• [What you have to do]:
For the material that follows, list every line containing the word "recreates".

• [Raw data]:
━━━━━━━━━━━━━━━━━━━━

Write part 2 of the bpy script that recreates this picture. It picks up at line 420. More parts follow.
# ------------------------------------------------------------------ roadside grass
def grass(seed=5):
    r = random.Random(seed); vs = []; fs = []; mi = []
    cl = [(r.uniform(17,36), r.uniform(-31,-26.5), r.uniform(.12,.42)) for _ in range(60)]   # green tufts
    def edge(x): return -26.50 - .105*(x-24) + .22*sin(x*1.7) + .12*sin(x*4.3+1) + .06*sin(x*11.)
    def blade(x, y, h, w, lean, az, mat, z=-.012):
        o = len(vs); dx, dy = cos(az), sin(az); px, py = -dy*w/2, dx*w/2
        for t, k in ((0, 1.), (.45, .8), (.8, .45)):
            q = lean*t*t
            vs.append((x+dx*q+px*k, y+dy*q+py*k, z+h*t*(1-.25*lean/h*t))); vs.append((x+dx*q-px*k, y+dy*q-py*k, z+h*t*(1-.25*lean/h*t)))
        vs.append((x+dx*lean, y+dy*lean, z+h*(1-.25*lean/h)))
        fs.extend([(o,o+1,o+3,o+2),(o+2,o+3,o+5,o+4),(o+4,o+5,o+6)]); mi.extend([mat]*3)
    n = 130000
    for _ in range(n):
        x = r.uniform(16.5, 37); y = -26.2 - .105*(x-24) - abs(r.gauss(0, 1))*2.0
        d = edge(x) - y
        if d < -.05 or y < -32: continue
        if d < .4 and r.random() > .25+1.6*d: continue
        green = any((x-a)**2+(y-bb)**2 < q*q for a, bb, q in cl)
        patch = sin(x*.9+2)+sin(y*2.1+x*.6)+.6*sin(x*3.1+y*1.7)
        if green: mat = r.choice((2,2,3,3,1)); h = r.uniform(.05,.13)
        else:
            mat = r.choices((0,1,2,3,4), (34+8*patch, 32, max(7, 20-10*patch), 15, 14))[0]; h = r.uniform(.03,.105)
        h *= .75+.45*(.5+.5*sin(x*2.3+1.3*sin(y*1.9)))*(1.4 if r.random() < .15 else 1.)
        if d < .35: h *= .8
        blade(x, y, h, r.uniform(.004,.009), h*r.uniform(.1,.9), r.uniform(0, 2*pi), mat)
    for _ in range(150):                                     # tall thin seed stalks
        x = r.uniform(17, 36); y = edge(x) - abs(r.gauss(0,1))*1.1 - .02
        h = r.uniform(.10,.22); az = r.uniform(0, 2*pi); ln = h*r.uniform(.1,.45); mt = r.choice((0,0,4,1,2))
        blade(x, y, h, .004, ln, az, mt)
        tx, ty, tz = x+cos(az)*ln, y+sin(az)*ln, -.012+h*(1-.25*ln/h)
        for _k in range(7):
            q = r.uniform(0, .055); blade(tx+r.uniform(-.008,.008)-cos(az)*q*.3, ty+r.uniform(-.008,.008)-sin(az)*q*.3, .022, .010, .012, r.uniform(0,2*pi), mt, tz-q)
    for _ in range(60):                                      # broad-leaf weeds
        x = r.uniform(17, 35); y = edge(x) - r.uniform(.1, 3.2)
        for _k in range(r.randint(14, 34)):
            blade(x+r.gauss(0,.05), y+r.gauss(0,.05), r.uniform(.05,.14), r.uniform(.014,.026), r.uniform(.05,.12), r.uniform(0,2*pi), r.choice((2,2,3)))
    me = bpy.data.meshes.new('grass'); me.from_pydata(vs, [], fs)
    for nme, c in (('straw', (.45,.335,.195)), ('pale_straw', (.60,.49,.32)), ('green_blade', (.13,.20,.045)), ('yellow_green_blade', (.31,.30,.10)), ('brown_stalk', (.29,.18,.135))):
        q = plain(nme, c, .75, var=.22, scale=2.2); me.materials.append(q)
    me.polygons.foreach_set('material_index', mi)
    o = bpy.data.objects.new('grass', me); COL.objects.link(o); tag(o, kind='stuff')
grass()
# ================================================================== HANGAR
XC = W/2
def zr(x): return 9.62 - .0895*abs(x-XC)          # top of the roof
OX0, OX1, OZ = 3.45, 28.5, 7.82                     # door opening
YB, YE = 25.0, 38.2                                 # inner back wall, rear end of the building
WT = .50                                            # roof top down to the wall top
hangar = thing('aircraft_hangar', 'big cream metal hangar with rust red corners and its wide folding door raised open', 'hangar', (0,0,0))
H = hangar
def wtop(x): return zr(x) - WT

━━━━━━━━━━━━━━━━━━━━

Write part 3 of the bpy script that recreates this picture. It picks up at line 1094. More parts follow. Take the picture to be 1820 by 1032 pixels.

━━━━━━━━━━━━━━━━━━━━

• [Result of the task]:
Write part 2 of the bpy script that recreates this picture. It picks up at line 420. More parts follow.
Write part 3 of the bpy script that recreates this picture. It picks up at line 1094. More parts follow. Take the picture to be 1820 by 1032 pixels.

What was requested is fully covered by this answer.